Nieznany bliżej ale na pewno mający duże poczucie humoru mieszkaniec rosyjskiej stolicy Władimir Szpitalew stracił cierpliwość i poszedł do prokuratury.
W czwartek po południu Szpitalew osobiście złożył w prokuraturze generalnej wniosek o sprawdzenie, czy Związek Radziecki (i wchodząca w jego skład Rosyjska Federacyjna Socjalistyczna Republika Radziecka) powstał zgodnie z prawem.
Pod koniec czerwca na wniosek deputowanych Dumy prokuratura generalna orzekła, że w czasach radzieckich Krym bezprawnie przekazano Ukrainie, a obecnie sprawdza (również na wniosek deputowanych) czy niepodległość państw bałtyckich została uznana niezgodnie z prawem ZSRR.
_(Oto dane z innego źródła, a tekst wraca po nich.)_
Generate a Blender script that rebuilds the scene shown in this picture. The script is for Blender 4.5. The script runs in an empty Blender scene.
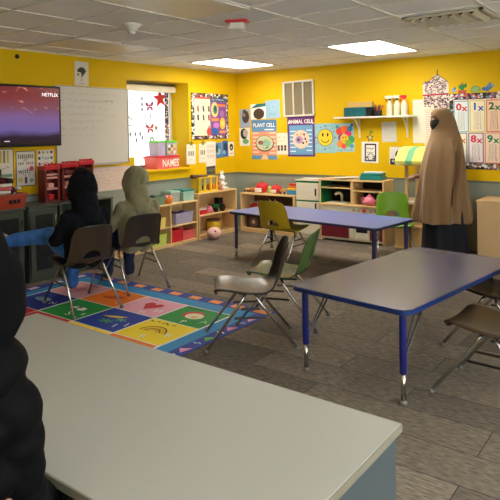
import bpy, bmesh, math, random
from mathutils import Vector as V, Matrix, noise as NZ

RND = random.Random(11)
COL = bpy.context.scene.collection
SC = bpy.context.scene
PI = math.pi
H = 2.44            # ceiling height
XR, YF = 7.6, -9.2  # right wall, front wall (behind the camera)

# ------------------------------------------------------------------ materials
def lin(c):
    c = c / 255.0
    return c / 12.92 if c <= 0.04045 else ((c + 0.055) / 1.055) ** 2.4

def rgb(c):
    return (lin(c[0]), lin(c[1]), lin(c[2]), 1.0)

def mat(name, c, rough=0.6, metal=0.0, var=0.10, scale=12.0, bump=0.0, bscale=60.0, spec=0.5, emit=None, estr=0.0,
        trans=0.0, coat=0.0, sheen=0.0, alpha=1.0):
    m = bpy.data.materials.new(name)
    m.use_nodes = True
    nt = m.node_tree
    b = nt.nodes['Principled BSDF']
    tc = nt.nodes.new('ShaderNodeTexCoord')
    n = nt.nodes.new('ShaderNodeTexNoise')
    n.inputs['Scale'].default_value = scale
    n.inputs['Detail'].default_value = 3
    nt.links.new(tc.outputs['Object'], n.inputs['Vector'])
    mx = nt.nodes.new('ShaderNodeMix')
    mx.data_type = 'RGBA'
    r = rgb(c)
    mx.inputs['A'].default_value = tuple(v * (1 - var) for v in r[:3]) + (1,)
    mx.inputs['B'].default_value = tuple(min(1, v * (1 + var)) for v in r[:3]) + (1,)
    nt.links.new(n.outputs['Fac'], mx.inputs['Factor'])
    nt.links.new(mx.outputs['Result'], b.inputs['Base Color'])
    b.inputs['Roughness'].default_value = rough
    b.inputs['Metallic'].default_value = metal
    b.inputs['Specular IOR Level'].default_value = spec
    b.inputs['Transmission Weight'].default_value = trans
    b.inputs['Coat Weight'].default_value = coat
    b.inputs['Sheen Weight'].default_value = sheen
    b.inputs['Alpha'].default_value = alpha
    if emit:
        b.inputs['Emission Color'].default_value = rgb(emit)
        b.inputs['Emission Strength'].default_value = estr
    if bump:
        n2 = nt.nodes.new('ShaderNodeTexNoise')
        n2.inputs['Scale'].default_value = bscale
        n2.inputs['Detail'].default_value = 4
        nt.links.new(tc.outputs['Object'], n2.inputs['Vector'])
        bp = nt.nodes.new('ShaderNodeBump')
        bp.inputs['Strength'].default_value = bump
        bp.inputs['Distance'].default_value = 0.01
        nt.links.new(n2.outputs['Fac'], bp.inputs['Height'])
        nt.links.new(bp.outputs['Normal'], b.inputs['Normal'])
    return m

_pc = {}
def ink(c, rough=0.7):
    """paper / print colour"""
    k = (tuple(c), rough)
    if k not in _pc:
        _pc[k] = mat('print_%d_%d_%d' % tuple(c), c, rough, var=0.04, scale=40)
    return _pc[k]

# palette
M = {}
M['yellow'] = mat('yellow_wall_paint', (222, 181, 1), 0.6, spec=.2, var=0.05, scale=2.0, bump=0.05, bscale=120)
M['grey_paint'] = mat('grey_green_wall_paint', (142, 150, 138), 0.55, var=0.05, scale=2.0, bump=0.05, bscale=120)
M['trim_dark'] = mat('grey_trim_paint', (110, 110, 92), 0.5)
M['white_paint'] = mat('white_paint', (222, 218, 205), 0.5, var=0.04)
M['cream'] = mat('cream_laminate', (226, 218, 196), 0.4, var=0.05)
M['maple'] = mat('maple_wood', (226, 190, 132), 0.45, var=0.12, scale=6)
M['maple_d'] = mat('maple_wood_back', (196, 152, 92), 0.5, var=0.12, scale=6)
M['birch'] = mat('birch_veneer', (222, 186, 138), 0.45, var=0.08, scale=5)
M['chrome'] = mat('chrome_tube', (205, 205, 205), 0.22, 1.0, var=0.05)
M['dark_steel'] = mat('dark_steel', (70, 68, 66), 0.35, 0.9)
M['rubber'] = mat('grey_glide', (120, 116, 108), 0.6)
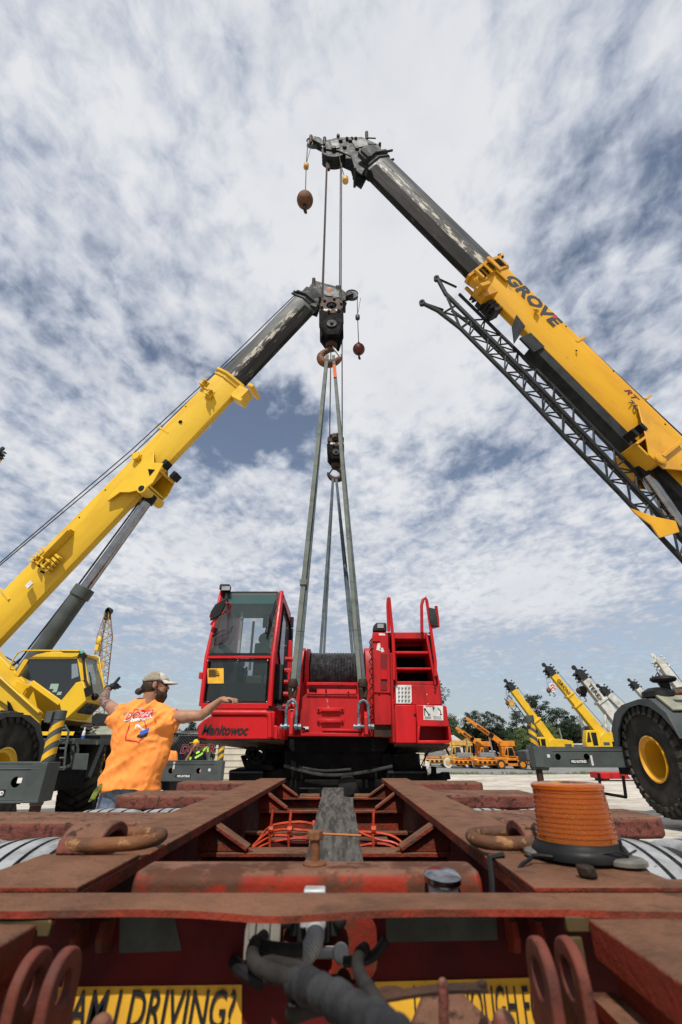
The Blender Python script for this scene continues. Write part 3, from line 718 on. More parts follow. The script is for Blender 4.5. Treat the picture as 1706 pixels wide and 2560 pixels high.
# flange stack at the tip of the inner section
mb = MB(); s1 = [(x*1.22, y*1.17) for x, y in section(.33,.42,.5)]
BR.prism(mb, -.06, .02, s1); BR.prism(mb, .12, .18, [(x*1.1,y*1.08) for x,y in section(.33,.42,.5)]); BR.prism(mb, -.50, -.05, [(x*.92,y*.9) for x,y in section(.33,.42,.5)])
for v, w, t in ((.36,.50,0),(.2,.50,.15),(-.3,.5,0),(.1,.48,-.3)): mb.cyl(BR.at(t,v,w-.05), BR.at(t-.02,v,w+.18), .035, 8)
for v, w in ((.36,-.35),(.30,-.42),(-.30,-.42)): BR.box(mb, -.15, .2, v-.06, v+.06, w-.10, w+.08)
mb.build('tip_flange', M['gdk'], rc, bevel=.012)
YR = TR.y-.05
hdR = boomhead(BR, rc, [(812,372),(815,350),(846,343),(905,342),(950,362),(956,380),(925,398),(905,436),(888,424),(878,390),(846,376)], YR, (786,357), .24, (835,392), .36, M['gdk'])
mb = MB()
for px, py in ((846,338),(917,331),(778,340),(812,345)):
    c = W(px, py, YR-.2); mb.cyl(c, c+Vector((.0,.05,-.30)), .05, 10)
mb.cyl(W(919,345,YR-.3), W(940,346,YR-.3), .02, 6); mb.cyl(W(822,424,YR), W(820,405,YR), .05, 8)
for px in (880,890,868): c = W(px, 346, YR-.24); mb.ball(c, .045)
for px, py in ((862,368),(876,352),(852,352),(893,372)):
    c = W(px, py, YR-.21); mb.cyl(c, c+Vector((0,-.05,0)), .06, 10)
mb.box if False else None
mb.build('pin', M['rustd'], hdR)
mb = MB(); mb.extr([W(878,350,YR-.225),W(914,346,YR-.225),W(922,362,YR-.225),W(890,370,YR-.225)], (0,.02,0)); mb.extr([W(826,353,YR-.225),W(846,348,YR-.225),W(850,368,YR-.225),W(832,372,YR-.225)], (0,.02,0)); mb.build('side_plate', M['gry'], hdR, bevel=.004)
# hoist line running down the top of the boom
rl = MB(); rl.tube([BR.at(-.1,.1,.62), BR.at(tcR*.5,.1,.56), BR.at(tcR+1,.1,.60), BR.at(tcR+5,.1,.66), BR.at(BR.L,.1,.8)], .012, 6)
rl.tube([BR.at(tcR+3.1,.25,.60), BR.at(tcR+5.2,.25,.64), BR.at(BR.L-1.2,.25,.75)], .018, 6)
rl.build('hoist_line', M['rope'], rc)
tw = BR.tof(1690)
mb = MB(); c = BR.at(tw, 0, .80); mb.cyl(c-BR.v*.45, c+BR.v*.45, .30, 24); mb.cyl(c+BR.v*.45, c+BR.v*.52, .36, 24); BR.box(mb, tw-.3, tw+.3, -.40, -.34, .45, .9); mb.build('hoist_winch', M['blkp'], rc, bevel=.02)
# stowed lattice jib below the boom
def jibpt(px, py, t_guess, dv): return None
jib = MB()
YJ = 7.9
def J(px, py, y=YJ): return W(px, py, y)
A = [J(1059,759),J(1095,777),J(1152,821),J(1274,944,7.95),J(1410,1090,8.1),J(1550,1233,8.3),J(1706,1400,8.5),J(1790,1495,8.7)]
Bc = [J(1095,698),J(1115,735),J(1180,800),J(1354,974,7.95),J(1445,1070,8.1),J(1580,1212,8.3),J(1722,1362,8.5),J(1800,1450,8.7)]
off = Vector((.46,.28,.36))
def chord(pts, r): jib.tube(pts, r, 8)
chord(A, .052); chord(Bc, .056); A2 = [p+off for p in A[1:]]; B2 = [p+off for p in Bc[1:]]; chord(A2, .042); chord(B2, .042)
def along(pts, n):
    L = [0]
    for a, b in zip(pts, pts[1:]): L.append(L[-1]+(b-a).length)
    out = []
    for i in range(n):
        d = L[-1]*i/(n-1); k = 0
        while k < len(L)-2 and L[k+1] < d: k += 1
        out.append(pts[k].lerp(pts[k+1], (d-L[k])/(L[k+1]-L[k])))
    return out
n = 25; a_ = along(A[2:], n); b_ = along(Bc[2:], n); a2 = along(A2[1:], n); b2 = along(B2[1:], n)
for i in range(n-1):
    for p, q in ((a_,b_),(a_,a2),(b_,b2),(a2,b2)):
        (s0, s1) = (p[i], q[i+1]) if i % 2 else (q[i], p[i+1])
        jib.tube([s0, s1], .020, 5)
    if i % 3 == 0:
        jib.tube([a_[i], b_[i]], .022, 5); jib.tube([b_[i], b2[i]], .022, 5)
jib.tube([A[0]+Vector((.03,0,0)), A[0]+Vector((.62,.45,.33))], .034, 6); jib.tube([Bc[0]+Vector((.03,0,0)), Bc[0]+Vector((.62,.45,.30))], .034, 6)
jib.tube([A[2], Bc[1]], .03, 6); jib.tube([A[1], Bc[2]], .026, 6); jib.tube([A[2], Bc[2]], .03, 6); jib.tube([A[1]+Vector((.1,.1,0)), Bc[1]+Vector((.4,.3,0))], .026, 6)
for p in (A[0], Bc[0]): jib.lathe([(.03,-.05),(.075,-.05),(.075,.05),(.03,.05),(.03,-.05)], p-Vector((.03,0,-.02)), (.3,1,.2), 14, caps=False)
jb = jib.build('lattice_jib', M['gdk'], rc, smooth=40)
mb = MB(); mb.tube([J(1540,1270,8.25), J(1600,1300,8.25)], .0001, 3) if False else None
mb.extr([J(1577,1270,8.2),J(1640,1292,8.2),J(1690,1302,8.2),J(1700,1330,8.2),J(1650,1345,8.2),J(1628,1312,8.2),J(1590,1285,8.2)], (.02,.06,.02)); mb.build('jib_bracket', M['yor'], jb, bevel=.01)
mb = MB(); k0 = tcR+.55
BR.box(mb, k0, k0+.35, .05, .30, -.95, -.45); BR.box(mb, k0+.1, k0+.2, .2, .5, -1.05, -.72); mb.build('jib_latch', M['yor'], jb, bevel=.008)
mb = MB(); BR.box(mb, k0+.1, k0+.7, -.25, .1, -.72, -.56)
for i in range(7): BR.box(mb, k0-.1+i*.13, k0-.06+i*.13, -.2+.05*(i % 3), .12, -.78-.07*(i % 2), -.50)
BR.prism(mb, k0+2.0, BR.L-1.5, [(.12,-.48),(.08,-.72),(-.30,-.76),(-.30,-.48)]); BR.prism(mb, k0+1.7, k0+2.2, [(.16,-.48),(.15,-.9),(.10,-.9),(.10,-.48)])
mb.extr([BR.at(k0+1.1,.15,-.42),BR.at(k0+1.5,.15,-.50),BR.at(k0+1.8,.15,-1.25),BR.at(k0+1.35,.15,-.85)], BR.v*.04)
mb.build('jib_stow_rail', M['gdk'], jb)
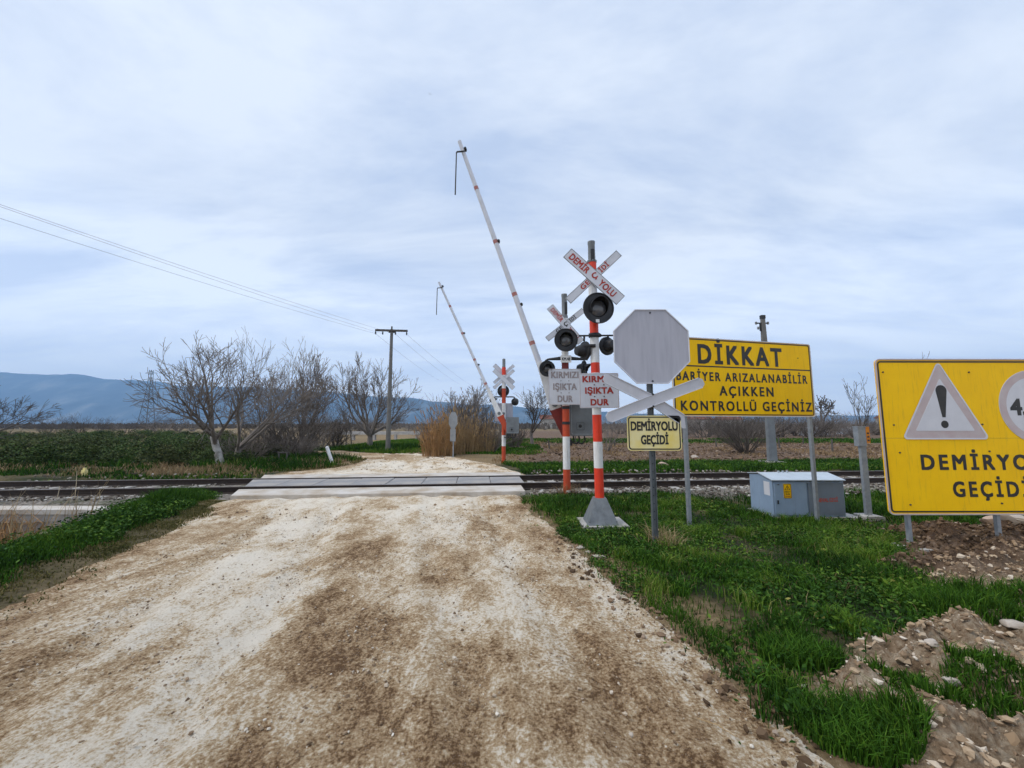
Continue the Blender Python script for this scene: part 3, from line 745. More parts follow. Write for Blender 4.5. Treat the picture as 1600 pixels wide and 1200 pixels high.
# ---- far barrier, seen from its back
Yf = 17.0; Pf = U(787, 722, Yf); gf = zg(Pf.x, Yf)
bar2 = thing("barrier_signal", "small far barrier post across the track, seen from behind, its boom raised", "barrier signal", (Pf.x, Yf, gf), group="railway signals at the crossing")
def hf(py): return zpx(py, Yf)-gf
striped(bar2, .088, [(n, hf(a) if a else -.15, hf(b), M[c]) for n, a, b, c in (("red_band",0,697,'orange'),("white_band",697,680,'white'),("red_band",680,656,'orange'),("white_band",656,630,'white'),("red_band",630,607,'orange'),("white_band",607,586,'white'),("red_band",586,574,'red'))], None)
m = MB(); m.lathe([(0,hf(574)),(.085,hf(574)),(.07,hf(572)),(.07,hf(561)),(0,hf(560))], 16); m.build("cap", M['greybox'], bar2, 40)
crossbuck(bar2, hf(584), 1.2, .13, lett=False, a1=-43, a2=42); crossbuck(bar2, hf(593), 1.2, -.14, lett=False, a1=-43, a2=42)
lamp(bar2, "signal_lamp", .27, (-.03, .27, hf(610)), R(180), 0)
za = hf(620)
m = MB(); m.tube([(-.48,.05,za-.03),(-.42,.05,za),(.42,.05,za),(.48,.05,za-.03)], .028, 8); m.build("lamp_arm", M['black'], bar2, 40)
lamp(bar2, "signal_lamp", .17, (-.46, .08, za-.15), R(120), 0); lamp(bar2, "signal_lamp", .17, (.50, .06, za-.22), R(200), 0)
for xx in (-.46, .48):
    m = MB(); m.tube([(xx,.05,za-.02),(xx,.06,za-.12)], .02, 8); m.build("hanger", M['black'], bar2)
m = MB(); m.prism(rrect(.80, .80, .02, 0, hf(644)), .115, .127); m.build("warning_plate", M['back'], bar2)
m = MB(); m.box(-.05,.05,0,.114,hf(646),hf(642)); m.build("bracket", M['galv'], bar2)
yf_ = -.30
pv = U(780, 646, Yf+yf_); tp_ = U(686, 441, Yf+yf_)
boom(bar2, (pv.x-Pf.x, pv.z-gf), (tp_.x-Pf.x, tp_.z-gf), yf_, False, .070, .050)
m = MB(); m.tube([(0,0,pv.z-gf),(0,-.32,pv.z-gf)], .06, 10); m.tube([(0,-.3,pv.z-gf),(pv.x-Pf.x,-.3,pv.z-gf)], .05, 10); m.build("boom_axle", M['greybox'], bar2, 40)
drive_box(bar2, .12, .66, -.45, -.05, hf(677), hf(652), -.45)

# ---- octagonal sign with the cross and the small yellow plate
Yo = 5.55; Po = U(1024, 845, Yo); go_ = zg(Po.x, Yo)
octo = thing("octagon_sign", "blank back of an octagonal sign over a white cross and small yellow plate", "road sign", (Po.x, Yo, go_))
def ho(py): return zpx(py, Yo)-go_
def xo(px, py=650, dy=0): return U(px, py, Yo+dy).x-Po.x
m = MB()
for a, b in ((-.036,-.028), (.028,.036)): m.box(a, b, -.03, .03, -.2, ho(490))
m.box(-.028, .028, -.006, .004, -.2, ho(490)); m.build("post", M['galvd'], octo)
for k in range(16):
    m = MB(); zz = .35+.11*k
    m.M = Matrix.Translation((0, 0, zz)); m.lathe([(0,-.0085),(.008,-.008),(.009,-.006)], 6, 'y'); m.build("post_hole", M['black'], octo)
cx, cz = xo(1016, 542), ho(542); rad = 1.10/2/math.cos(R(22.5))
pts = [(cx+rad*math.cos(R(22.5+45*k)), cz+rad*math.sin(R(22.5+45*k))) for k in range(8)]
inn = [(cx+(x-cx)*.975, cz+(z-cz)*.975) for x, z in pts]
m = MB(); m.prism(pts, -.044, -.036); o = m.build("octagon", M['back'], octo)
m = MB(); m.ring(pts, inn, -.056, -.0445); m.build("folded_edge", M['plate'], o)
for zz in (ho(490), ho(596)):
    m = MB(); m.M = Matrix.Translation((cx, 0, zz)); m.lathe([(0,-.058),(.012,-.055),(.014,-.0445)], 8, 'y'); m.build("bolt", M['black'], o)
cc = (xo(1017,626), ho(626))
def arm(ax, ay, y, wd=.155, bend=False):
    e = (xo(ax, ay), ho(ay)); m = MB(); d = (Vector(e)-Vector(cc)).normalized(); n = Vector((-d.y, d.x))
    bar(m, cc, e, wd, y, y+.02, 0)
    if not bend:
        c_ = Vector(e); pp = [tuple(c_-n*wd/2), tuple(c_+d*.05-n*wd*.25), tuple(c_+d*.05+n*wd*.25), tuple(c_+n*wd/2)]
        m.prism(pp, y+.0005, y+.0195)
    else:
        c_ = Vector(e); f = c_+Vector((.035, -.13)); m.prism([tuple(c_-n*wd/2), (f.x-.03, f.y), (f.x+.02, f.y), tuple(c_+n*wd/2)], y+.0005, y+.0195)
    o = m.build("cross_arm", M['arm'], octo)
    m = MB()
    for s_ in (1,-1): bar(m, Vector(cc)+n*s_*(wd/2-.004), Vector(e)+n*s_*(wd/2-.004), .008, y-.012, y-.0005)
    m.build("folded_edge", M['plate'], o)
arm(947, 592, -.062); arm(1062, 655, -.062, bend=True); arm(951, 652, -.083); arm(1090, 599, -.083)
for zz in (617, 635):
    m = MB(); m.M = Matrix.Translation((cc[0], 0, ho(zz))); m.lathe([(0,-.11),(.012,-.106),(.014,-.0835)], 8, 'y'); m.build("bolt", M['black'], octo)
pw, ph = 83*Yo/600, 53.5*Yo/600; pc = (xo(1020, 676), ho(676.5))
m = MB(); m.prism(rrect(pw, ph, .05, *pc), -.062, -.05); pl = m.build("name_plate", M['paleyellow'], octo)
m = MB(); m.ring(rrect(pw-.03, ph-.03, .042, *pc), rrect(pw-.062, ph-.062, .032, *pc), -.0645, -.0625); m.build("border", M['blacktext'], pl)
text("DEMİRYOLU", pl, "lettering", pc[0], pc[1]+ph*.20, pw*.87, ph*.265, -.0655, M['blacktext'], .035)
text("GEÇİDİ", pl, "lettering", pc[0], pc[1]-ph*.19, pw*.51, ph*.265, -.0655, M['blacktext'], .035)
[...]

A Szpitalewa zaniepokoiło to, że 6 stycznia 1918 roku wybrana w powszechnych wyborach rosyjska Konstytuanta nie ogłosiła powstania Rosyjskiej Federacyjnej Socjalistycznej Republiki Radzieckiej lecz zupełnie innego państwa - Rosyjskiej Demokratycznej Rebuliki Federacyjnej. „Jednakże tego samego dnia praca Konstytuanty została przemocą przerwana przez siły podporządkowane bolszewikom" - napisał we wniosku.
Mieszkaniec Moskwy zwrócił się też do prokuratora generalnego Jurija Czajki, by ten osobiście odpowiedział na wniosek a nie „odsyłał go do swoich podwładnych".